Armenia, sale la tensione. Leader delle proteste: “Il governo s’arrenda”

MOSCA. – In Armenia la ‘rivoluzione di velluto’ indetta da Nikol Pashinyan, leader del piccolo partito di opposizione Elk divenuto in breve l’astro nascente della scena politica, non accenna a chinare il capo. Anzi, all’indomani della Giornata della Memoria del genocidio armeno, che cade proprio il 24 aprile, le proteste hanno ripreso vigore. “Vogliamo la resa incondizionata del partito Repubblicano al governo”, ha detto Pashinyan arringando la folla a Yerevan. Il tutto mentre il Cremlino monitora “con grande attenzione”.

Insomma, le dimissioni del premier ed ex presidente Serzh Sargsyan dopo un decennio di incontrastato dominio – incassate grazie a giorni di proteste pacifiche – non bastano più. I manifestanti hanno bloccato le strade che dal centro città portano all’aeroporto e le vie di comunicazione con la Georgia e l’Iran, rispondendo all’ennesimo appello alla rivolta pacifica di Pashinyan. Che ha definito come “inaccettabile” l’ipotesi che a guidare il Paese verso le elezioni anticipate sia il premier ad interim Karen Karapetyan, numero due del partito Repubblicano e fido alleato dello stesso Sargsyan.

“Sappiamo in quel caso quale sarebbe il risultato delle urne”, ha dichiarato il leader di Elk. Pashinyan ha dunque chiesto che al posto di Karapetyan venga nominato un altro primo ministro, un ‘candidato del popolo’, e che sia questa nuova figura a gestire la transizione. Pashinyan si è detto naturalmente disposto a farsi avanti, se questa sarà la “volontà popolare”.

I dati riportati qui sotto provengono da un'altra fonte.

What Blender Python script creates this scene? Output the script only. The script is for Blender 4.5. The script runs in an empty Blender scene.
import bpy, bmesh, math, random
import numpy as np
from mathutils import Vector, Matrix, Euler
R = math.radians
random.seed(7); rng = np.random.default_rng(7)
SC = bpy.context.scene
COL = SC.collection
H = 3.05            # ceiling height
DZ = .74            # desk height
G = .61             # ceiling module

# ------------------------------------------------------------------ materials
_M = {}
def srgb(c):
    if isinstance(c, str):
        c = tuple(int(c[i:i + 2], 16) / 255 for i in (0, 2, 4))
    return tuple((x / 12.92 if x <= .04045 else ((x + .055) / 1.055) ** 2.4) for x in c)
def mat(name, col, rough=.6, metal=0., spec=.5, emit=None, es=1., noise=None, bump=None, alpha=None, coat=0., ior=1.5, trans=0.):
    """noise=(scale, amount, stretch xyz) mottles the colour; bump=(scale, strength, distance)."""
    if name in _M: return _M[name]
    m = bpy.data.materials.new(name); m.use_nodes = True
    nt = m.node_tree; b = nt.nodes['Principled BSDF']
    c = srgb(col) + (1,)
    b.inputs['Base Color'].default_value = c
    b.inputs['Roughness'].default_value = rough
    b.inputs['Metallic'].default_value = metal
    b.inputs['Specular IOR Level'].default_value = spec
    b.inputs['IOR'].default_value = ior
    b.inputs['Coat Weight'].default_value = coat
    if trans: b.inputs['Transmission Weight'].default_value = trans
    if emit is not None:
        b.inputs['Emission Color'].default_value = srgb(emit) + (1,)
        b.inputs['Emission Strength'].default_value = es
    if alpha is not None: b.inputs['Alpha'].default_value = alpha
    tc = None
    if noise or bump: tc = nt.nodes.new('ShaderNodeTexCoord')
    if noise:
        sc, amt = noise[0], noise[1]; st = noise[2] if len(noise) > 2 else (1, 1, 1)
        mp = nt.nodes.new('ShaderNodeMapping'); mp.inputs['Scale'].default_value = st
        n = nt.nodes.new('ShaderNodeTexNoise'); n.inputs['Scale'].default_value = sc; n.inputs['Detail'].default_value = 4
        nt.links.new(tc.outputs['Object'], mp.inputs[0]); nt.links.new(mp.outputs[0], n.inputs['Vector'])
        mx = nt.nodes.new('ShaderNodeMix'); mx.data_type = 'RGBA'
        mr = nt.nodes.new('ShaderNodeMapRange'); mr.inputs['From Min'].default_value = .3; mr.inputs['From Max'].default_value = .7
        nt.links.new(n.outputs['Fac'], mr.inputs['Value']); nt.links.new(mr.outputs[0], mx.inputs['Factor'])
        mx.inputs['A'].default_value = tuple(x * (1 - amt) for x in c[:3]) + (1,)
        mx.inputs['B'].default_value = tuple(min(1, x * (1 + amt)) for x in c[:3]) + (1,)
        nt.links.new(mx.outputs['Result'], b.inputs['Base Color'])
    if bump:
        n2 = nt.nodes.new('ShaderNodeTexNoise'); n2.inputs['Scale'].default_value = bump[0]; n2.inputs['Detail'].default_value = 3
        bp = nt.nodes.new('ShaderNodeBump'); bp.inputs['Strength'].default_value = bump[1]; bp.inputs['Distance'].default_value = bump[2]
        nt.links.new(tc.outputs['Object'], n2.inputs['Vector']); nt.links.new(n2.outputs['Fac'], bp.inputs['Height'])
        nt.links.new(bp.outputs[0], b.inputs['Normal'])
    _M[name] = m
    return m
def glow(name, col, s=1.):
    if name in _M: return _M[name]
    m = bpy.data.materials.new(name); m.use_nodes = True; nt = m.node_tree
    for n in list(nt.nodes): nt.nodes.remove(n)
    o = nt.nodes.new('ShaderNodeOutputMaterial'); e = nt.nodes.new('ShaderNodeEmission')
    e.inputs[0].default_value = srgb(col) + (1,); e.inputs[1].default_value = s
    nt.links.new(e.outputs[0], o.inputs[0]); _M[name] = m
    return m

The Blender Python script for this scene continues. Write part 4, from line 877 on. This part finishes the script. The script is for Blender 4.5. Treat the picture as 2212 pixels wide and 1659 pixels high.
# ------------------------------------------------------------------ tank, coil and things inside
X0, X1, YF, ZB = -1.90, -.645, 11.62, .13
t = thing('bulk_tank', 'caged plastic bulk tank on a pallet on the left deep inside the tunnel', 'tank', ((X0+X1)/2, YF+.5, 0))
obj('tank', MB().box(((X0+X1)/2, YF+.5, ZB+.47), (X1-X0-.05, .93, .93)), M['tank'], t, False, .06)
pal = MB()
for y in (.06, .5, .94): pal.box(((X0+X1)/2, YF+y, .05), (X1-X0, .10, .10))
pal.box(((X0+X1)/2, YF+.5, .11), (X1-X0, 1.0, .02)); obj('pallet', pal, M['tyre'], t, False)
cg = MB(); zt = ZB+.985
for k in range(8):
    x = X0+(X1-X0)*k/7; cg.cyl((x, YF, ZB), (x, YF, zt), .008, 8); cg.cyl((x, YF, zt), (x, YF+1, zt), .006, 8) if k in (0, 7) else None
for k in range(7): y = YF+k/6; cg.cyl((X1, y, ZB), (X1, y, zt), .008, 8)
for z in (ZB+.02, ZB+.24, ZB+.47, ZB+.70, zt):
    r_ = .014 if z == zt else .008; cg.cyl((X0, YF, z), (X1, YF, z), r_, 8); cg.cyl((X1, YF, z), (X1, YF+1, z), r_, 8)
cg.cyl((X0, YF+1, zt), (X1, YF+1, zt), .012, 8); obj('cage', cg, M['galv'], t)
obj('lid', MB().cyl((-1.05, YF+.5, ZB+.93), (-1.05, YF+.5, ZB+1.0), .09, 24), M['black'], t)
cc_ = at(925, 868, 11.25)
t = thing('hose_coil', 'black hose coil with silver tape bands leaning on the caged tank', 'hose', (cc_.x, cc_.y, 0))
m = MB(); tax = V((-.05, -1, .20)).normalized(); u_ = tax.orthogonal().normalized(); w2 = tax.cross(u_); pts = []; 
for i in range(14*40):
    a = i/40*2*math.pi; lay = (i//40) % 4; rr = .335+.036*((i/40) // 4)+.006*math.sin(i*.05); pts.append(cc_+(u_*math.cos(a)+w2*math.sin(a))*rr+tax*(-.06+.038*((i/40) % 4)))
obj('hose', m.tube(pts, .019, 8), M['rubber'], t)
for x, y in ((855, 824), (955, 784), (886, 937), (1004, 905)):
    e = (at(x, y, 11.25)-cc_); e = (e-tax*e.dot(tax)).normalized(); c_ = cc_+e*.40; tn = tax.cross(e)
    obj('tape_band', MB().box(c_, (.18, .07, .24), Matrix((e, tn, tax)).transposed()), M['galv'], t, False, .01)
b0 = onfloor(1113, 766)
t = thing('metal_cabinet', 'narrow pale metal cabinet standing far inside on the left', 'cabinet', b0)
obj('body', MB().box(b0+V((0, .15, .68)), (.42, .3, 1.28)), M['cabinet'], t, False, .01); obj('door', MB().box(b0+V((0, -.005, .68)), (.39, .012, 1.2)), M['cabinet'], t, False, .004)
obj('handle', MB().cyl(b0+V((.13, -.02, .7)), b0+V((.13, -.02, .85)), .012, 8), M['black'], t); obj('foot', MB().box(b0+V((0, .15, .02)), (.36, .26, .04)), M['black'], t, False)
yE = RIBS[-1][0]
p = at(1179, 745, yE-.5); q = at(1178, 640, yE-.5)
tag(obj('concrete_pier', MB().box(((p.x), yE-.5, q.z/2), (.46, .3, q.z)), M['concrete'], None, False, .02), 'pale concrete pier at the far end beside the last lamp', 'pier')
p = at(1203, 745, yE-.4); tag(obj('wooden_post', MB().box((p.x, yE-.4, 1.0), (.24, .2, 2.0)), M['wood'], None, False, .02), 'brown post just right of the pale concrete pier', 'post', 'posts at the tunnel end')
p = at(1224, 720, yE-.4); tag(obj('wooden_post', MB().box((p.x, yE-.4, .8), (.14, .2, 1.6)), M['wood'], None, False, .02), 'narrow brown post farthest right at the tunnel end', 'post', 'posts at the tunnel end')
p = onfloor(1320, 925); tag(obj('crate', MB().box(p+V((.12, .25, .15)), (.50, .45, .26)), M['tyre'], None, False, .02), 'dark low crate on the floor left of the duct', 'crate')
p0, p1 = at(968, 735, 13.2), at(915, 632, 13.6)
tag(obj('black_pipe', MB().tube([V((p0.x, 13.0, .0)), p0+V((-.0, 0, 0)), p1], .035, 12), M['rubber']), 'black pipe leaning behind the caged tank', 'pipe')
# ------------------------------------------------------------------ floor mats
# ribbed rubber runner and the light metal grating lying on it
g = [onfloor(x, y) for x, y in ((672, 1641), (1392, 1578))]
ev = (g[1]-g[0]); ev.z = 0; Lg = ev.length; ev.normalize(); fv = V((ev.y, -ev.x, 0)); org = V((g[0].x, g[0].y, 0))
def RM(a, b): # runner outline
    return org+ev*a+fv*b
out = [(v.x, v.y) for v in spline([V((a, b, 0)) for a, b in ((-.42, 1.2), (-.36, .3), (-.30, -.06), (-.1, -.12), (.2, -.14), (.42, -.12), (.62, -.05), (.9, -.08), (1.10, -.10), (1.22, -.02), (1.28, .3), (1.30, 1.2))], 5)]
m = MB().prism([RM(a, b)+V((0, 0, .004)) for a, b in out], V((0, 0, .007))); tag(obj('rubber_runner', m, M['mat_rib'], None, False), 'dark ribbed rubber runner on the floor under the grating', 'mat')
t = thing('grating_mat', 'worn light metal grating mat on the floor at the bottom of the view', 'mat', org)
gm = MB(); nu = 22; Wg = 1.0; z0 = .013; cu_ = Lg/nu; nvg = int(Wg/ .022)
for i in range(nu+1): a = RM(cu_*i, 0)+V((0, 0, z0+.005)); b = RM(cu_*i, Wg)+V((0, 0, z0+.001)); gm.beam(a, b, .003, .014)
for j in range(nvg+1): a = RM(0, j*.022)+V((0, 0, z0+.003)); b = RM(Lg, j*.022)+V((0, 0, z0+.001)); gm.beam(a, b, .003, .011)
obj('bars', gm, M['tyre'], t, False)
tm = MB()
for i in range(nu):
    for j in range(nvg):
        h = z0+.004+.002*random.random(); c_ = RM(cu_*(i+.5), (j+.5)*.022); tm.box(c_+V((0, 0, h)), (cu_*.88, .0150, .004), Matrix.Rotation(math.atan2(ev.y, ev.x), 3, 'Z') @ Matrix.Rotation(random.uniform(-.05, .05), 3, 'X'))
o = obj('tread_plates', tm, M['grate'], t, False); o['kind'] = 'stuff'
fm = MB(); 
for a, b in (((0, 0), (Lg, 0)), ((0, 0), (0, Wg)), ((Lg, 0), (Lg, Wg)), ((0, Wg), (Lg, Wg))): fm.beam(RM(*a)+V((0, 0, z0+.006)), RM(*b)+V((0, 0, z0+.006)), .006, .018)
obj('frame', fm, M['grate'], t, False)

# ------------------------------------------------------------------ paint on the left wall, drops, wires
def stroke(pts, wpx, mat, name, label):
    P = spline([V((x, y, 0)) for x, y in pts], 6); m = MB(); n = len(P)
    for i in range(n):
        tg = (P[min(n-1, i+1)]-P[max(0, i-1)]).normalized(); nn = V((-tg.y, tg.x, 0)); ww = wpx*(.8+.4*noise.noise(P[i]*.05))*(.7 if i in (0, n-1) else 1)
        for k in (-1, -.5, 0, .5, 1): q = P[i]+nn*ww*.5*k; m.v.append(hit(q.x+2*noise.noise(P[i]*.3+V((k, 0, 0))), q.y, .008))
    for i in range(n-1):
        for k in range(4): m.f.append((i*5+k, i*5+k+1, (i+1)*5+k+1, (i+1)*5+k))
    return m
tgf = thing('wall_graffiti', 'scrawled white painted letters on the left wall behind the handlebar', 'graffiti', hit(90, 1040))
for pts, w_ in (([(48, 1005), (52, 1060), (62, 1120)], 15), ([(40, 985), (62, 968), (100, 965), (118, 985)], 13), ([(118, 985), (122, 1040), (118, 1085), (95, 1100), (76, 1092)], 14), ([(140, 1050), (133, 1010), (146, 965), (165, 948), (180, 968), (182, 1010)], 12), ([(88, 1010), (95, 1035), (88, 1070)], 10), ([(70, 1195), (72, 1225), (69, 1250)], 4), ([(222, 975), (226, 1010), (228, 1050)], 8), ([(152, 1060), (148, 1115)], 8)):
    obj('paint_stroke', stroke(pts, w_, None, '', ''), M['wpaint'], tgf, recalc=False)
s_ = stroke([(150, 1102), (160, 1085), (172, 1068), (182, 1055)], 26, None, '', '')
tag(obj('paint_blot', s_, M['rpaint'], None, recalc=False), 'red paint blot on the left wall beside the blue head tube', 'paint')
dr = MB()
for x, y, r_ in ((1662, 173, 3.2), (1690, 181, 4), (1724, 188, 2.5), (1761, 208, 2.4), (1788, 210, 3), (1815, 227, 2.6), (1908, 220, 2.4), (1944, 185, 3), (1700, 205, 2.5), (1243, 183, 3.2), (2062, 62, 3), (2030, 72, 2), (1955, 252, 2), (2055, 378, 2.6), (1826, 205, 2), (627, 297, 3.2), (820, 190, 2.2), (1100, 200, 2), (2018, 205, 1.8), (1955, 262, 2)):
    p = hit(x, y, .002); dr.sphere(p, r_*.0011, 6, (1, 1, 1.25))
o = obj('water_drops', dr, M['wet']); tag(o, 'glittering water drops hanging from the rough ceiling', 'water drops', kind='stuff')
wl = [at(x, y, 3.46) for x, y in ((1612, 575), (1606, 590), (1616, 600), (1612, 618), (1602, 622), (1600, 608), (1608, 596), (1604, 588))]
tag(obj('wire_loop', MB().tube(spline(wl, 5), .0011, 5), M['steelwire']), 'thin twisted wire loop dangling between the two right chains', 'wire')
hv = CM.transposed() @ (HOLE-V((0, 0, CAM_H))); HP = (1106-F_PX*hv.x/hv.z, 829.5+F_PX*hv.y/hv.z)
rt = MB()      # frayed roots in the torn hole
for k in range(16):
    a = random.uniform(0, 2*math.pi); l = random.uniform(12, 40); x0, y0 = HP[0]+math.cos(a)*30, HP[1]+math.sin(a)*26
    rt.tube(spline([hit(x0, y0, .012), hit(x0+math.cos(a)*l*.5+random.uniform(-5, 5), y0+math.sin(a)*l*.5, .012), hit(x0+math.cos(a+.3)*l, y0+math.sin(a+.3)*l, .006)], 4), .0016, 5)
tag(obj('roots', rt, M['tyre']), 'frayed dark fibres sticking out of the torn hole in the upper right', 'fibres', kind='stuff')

Procedura naturalmente non ortodossa. “Cosa vuol dire candidato del popolo?”, ha chiesto Karapetyan. “Le elezioni esistono apposta: si candidi e se è il candidato del popolo il popolo allora lo voterà”. In pratica, stallo. E non a caso la crisi è stata prontamente ‘internazionalizzata’. Pashinyan ha fatto sapere di aver parlato con gli ambasciatori dei paesi Ue presenti in Armenia e di aver in programma incontri analoghi con i capi delle missioni diplomatiche di Usa e Russia.

L’ambasciatore italiano a Yerevan, Vincenzo Del Monaco, ha confermato all’ANSA il meeting – “abbiamo acquisito le sue valutazioni sul quadro politico e la sua possibile evoluzione” – e ha sottolineato come l’Armenia attraversi “una fase cruciale”, che probabilmente sfocerà “nella formazione di un governo di transizione che porti il Paese alle urne”.

Karapetyan non è stato da meno. Il premier in carica l’ambasciatore Usa lo ha già incontrato e Vladimir Putin ha sentito al telefono il suo omologo armeno, Armen Sarkisian, per uno scambio di vedute – entrambi concordano che la crisi va risolta col “dialogo e il rispetto della Costituzione”. L’Armenia, d’altra parte, è un alleato storico della Russia e Sargsyan è stato molto attento a muoversi all’interno dei perimetri geopolitici cari a Putin.

Pashinyan, va detto, ha subito chiarito che il rapporto con Mosca è “fondamentale” – nonostante alcune “differenze” – e dunque grandi conflitti non appaiono all’orizzonte: la Russia in Armenia ha due basi militari e di fatto ‘protegge’ Yerevan dalla storica rivalità di turchi e azeri, con i quali è sempre aperta la ferita del Nagorno-Karabakh (conflitto ibernato, più che congelato, ma che a tratti s’infiamma).

Le rivoluzioni però si sa come iniziano, meno come finiscono. L’opposizione russa è già galvanizzata e Alexei Navalny ha indicato il modello armeno come “un esempio” da seguire, rinnovando il suo appello a scendere in piazza contro Putin il prossimo 5 maggio.